To allow that, a majority of the City Council would have to vote to suspend the rules at Wednesday’s meeting and then vote to approve one of the two maps at issue.

Ald. Pat Dowell (3rd Ward) said she would not vote to suspend the rules.

The revised map the Latino Caucus would like to put to voters would craft two wards, rather than three wards, to include Englewood, with the dividing line drawn between Englewood and West Englewood, officials said. In addition, Woodlawn and Washington Park would be in the same ward, officials said.

Always fraught, this year’s remapping effort is particularly tense because of the city’s changing racial makeup.

While Chicago’s Black population dropped 10%, its Latino population jumped 5% and its Asian American population surged 30%, according to the 2020 census.

State law requires Chicago wards to be “nearly equal as practicable” while being as “contiguous” and “compact” as possible while complying with the Voting Rights Act, which is designed to protect the voting rights of Black, Latino and Asian residents.

Since Chicago’s population in 2020 was 2,746,388 residents, each ward should have 54,928 residents, according to data presented to the Chicago City Council.

The people of Chicago are 31.4% white, 29.9% Latino, 28.7% Black and 6.9% Asian, according to the 2020 U.S. census.

The map supported by the Black Caucus crafts 16 wards with a majority of Black voters, one ward with a plurality of Black voters and 14 wards with a majority of Latino voters.

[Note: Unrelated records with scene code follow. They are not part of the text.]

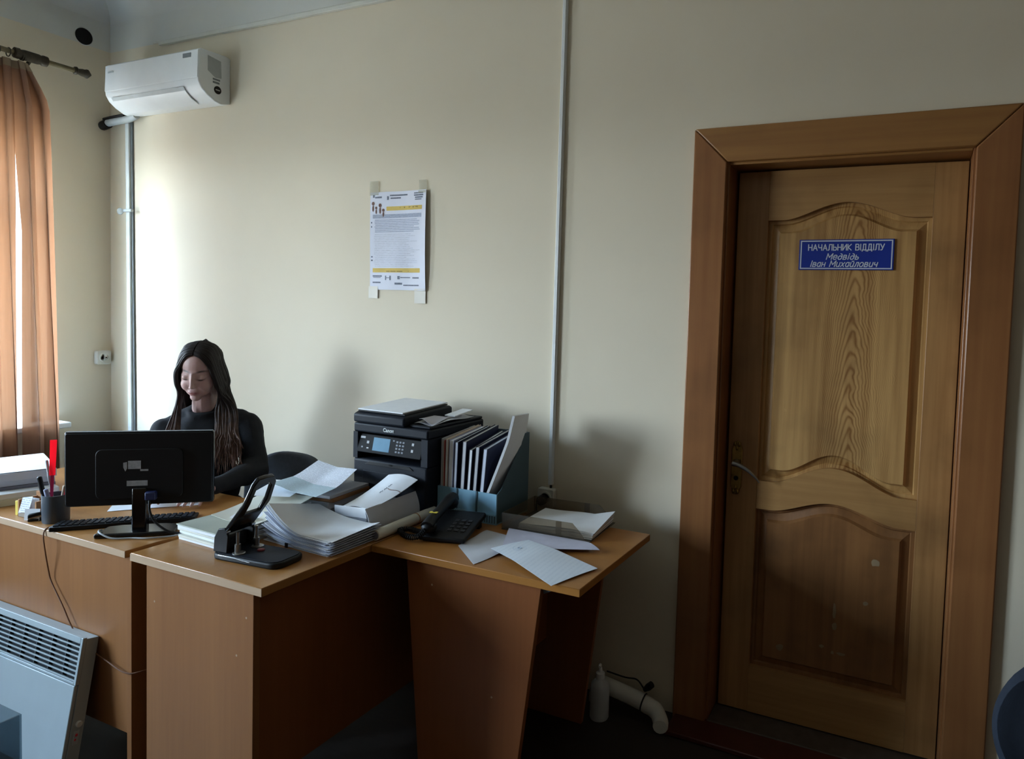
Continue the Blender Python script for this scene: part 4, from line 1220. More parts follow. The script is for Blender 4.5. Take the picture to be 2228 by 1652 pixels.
build('rear_bridge', B(-0.126, -0.088, -0.044, 0.044, 0.020, 0.070), M_BLACK, hp, bevel=0.008, seg=3)
# handle: a flat loop rising from the pivots
hd_ = MB()
a_ = R(58)
def hpt(t, w, o=0.0):
    bend = 0.018 * math.sin(math.pi * min(1, t / 0.22))
    return Vector((-0.088 + t * math.cos(a_) + bend * math.sin(a_) - o * math.sin(a_), w, 0.080 + t * math.sin(a_) - bend * 0.3 + o * math.cos(a_)))
L_ = 0.215
outl = [(0.0, -0.050), (L_ * 0.55, -0.050), (L_ * 0.9, -0.044), (L_, -0.030), (L_ * 1.01, 0), (L_, 0.030), (L_ * 0.9, 0.044), (L_ * 0.55, 0.050), (0.0, 0.050)]
inn = [(0.085, -0.030), (L_ * 0.6, -0.031), (L_ * 0.84, -0.028), (L_ * 0.9, -0.016), (L_ * 0.9, 0), (L_ * 0.9, 0.016), (L_ * 0.84, 0.028), (L_ * 0.6, 0.031), (0.085, 0.030)]
vs, fs = [], []
for o in (-0.007, 0.007):
    vs += [hpt(t_, w_, o) for t_, w_ in outl] + [hpt(t_, w_, o) for t_, w_ in inn]
n = len(outl)
for k in range(n - 1):
    fs += [(k, k + 1, n + k + 1, n + k), (2 * n + k + 1, 2 * n + k, 3 * n + k, 3 * n + k + 1), (k + 1, k, 2 * n + k, 2 * n + k + 1), (n + k, n + k + 1, 3 * n + k + 1, 3 * n + k)]
fs += [(0, n, 2 * n - 1, n - 1), (2 * n, 3 * n - 1, 4 * n - 1, 3 * n), (n, 3 * n, 4 * n - 1, 2 * n - 1), (0, n - 1, 3 * n - 1, 2 * n)]
build('handle', MB().add(vs, fs), M_BLACKGLOSS, hp, bevel=0.004, seg=3)

# ---- stack of pale green folders
def slab_stack(name, label, cat, loc, rz, sizes, group=None):
    t_ = thing(name, label, cat, loc, rz, group=group)
    z = 0.0
    for k, (w, l, h, ma, dx, dy, nm) in enumerate(sizes):
        tz = lambda y, z=z: z
        build(nm, B(dx - w / 2, dx + w / 2, dy - l / 2, dy + l / 2, z, z + h), ma, t_, rot=(0, 0, R(random.uniform(-1.2, 1.2))), bevel=min(0.0015, h * 0.3))
        z += h + 0.0003
    return t_
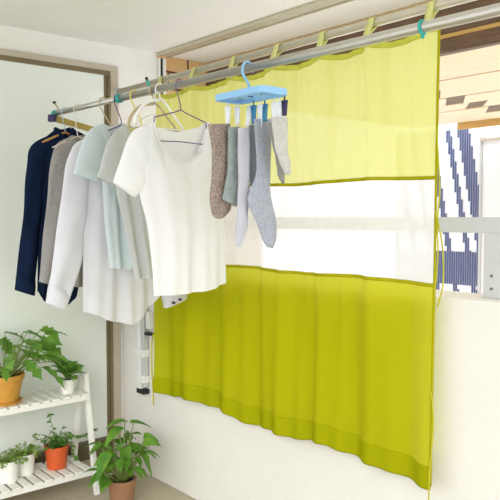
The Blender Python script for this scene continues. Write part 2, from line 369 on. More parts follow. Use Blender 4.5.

Thirty-three alderpeople support the map backed by the Black Caucus — eight short of the votes needed to avert a referendum in June. Two alderpeople have yet to back either map: newly appointed Ald. Nicole Lee (11th Ward) and indicted Ald. Ed Burke (14th Ward), who has pleaded not guilty to 14 counts of bribery, extortion and corruption.

The months-long dispute has grown increasingly acrimonious, with Harris calling members of the Latino Caucus “crybabies.” Harris also serves as Mayor Lori Lightfoot’s floor leader.

Lightfoot has refused to weigh in on the debate, and neither side has welcomed her support as she prepares to launch a reelection campaign.

Video: Casino sites, gas card giveaways, and an ethics package, Alderpeople Brian Hopkins, Gilbert Villegas, Pat Dowell and Jason Ervin discuss City Council’s to-do list. (Produced by Blair Paddock)

In addition to the showdown over the ward map, Ethics Committee Ald. Michele Smith (43rd Ward) plans to introduce an overhaul of the city’s ethics ordinance that would hike the fine for violating it to $20,000.

Ald. Brian Hopkins (2nd Ward) and Dowell said they were open to making those changes, which are backed by the Chicago Board of Ethics.

The City Council is also expected to confirm the appointment of Deborah Witzburg as inspector general, 193 days after former Inspector General Joseph Ferguson left office.

Ervin and Villegas said he expected the mayor’s plan to use $12.5 million in city funds to give away 50,000 cards with $150 worth of gas as well as 100,000 passes that will cover $50 worth of CTA rides to be approved by the City Council.

“We know that many members of our community are hurting,” Ervin said.